TARP saved our rears, economist says

I’m live-blogging the Charlotte City Council’s retreat. Follow me, also, on Twitter @marynewsom. And see my previous post: “Charlotte’s economy shows a lagging city.”

At the Charlotte City Council retreat, council member James Mitchell asked the panel of economists’ opinion of the stimulus spending.

UNCC economics professor John Connaughton said, “But for TARP we would all be selling pencils on the street corner.” We were that close to collapse, he said.

He goes on to say that if the U.S. is to regain its economic standing, “It’s not going to be in stealing manufacturing jobs from China.” Instead, in his view, it’s going to be in selling high-level services to the rest of the world, which makes an educated workforce even more important.
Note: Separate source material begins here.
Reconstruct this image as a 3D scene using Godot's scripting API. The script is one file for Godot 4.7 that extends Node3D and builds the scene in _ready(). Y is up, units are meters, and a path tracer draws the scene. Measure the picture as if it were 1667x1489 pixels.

WashPost notes Hickory’s plight

Last month it was “bust in banktown” – Binya Appelbaum’s Washington Post situationer about Charlotte.

Today, economic trauma in Hickory makes above-the-fold of the Post front page.
Here’s a link to the story. For those of us in the Carolinas, it’s an old story: Textiles and furniture jobs have been bleeding overseas for years. (But we were comforting ourselves with all those stable, high-paying bank jobs.)

Interesting that in the larger U.S. media centers the plight of the Carolinas is only now sinking in. Charlotte and North Carolina have done a good job of positioning themselves in recent decades as “recession-proof” – now that it’s clear we’re NOT recession-proof, perceptions have lagged reality. As they usually do.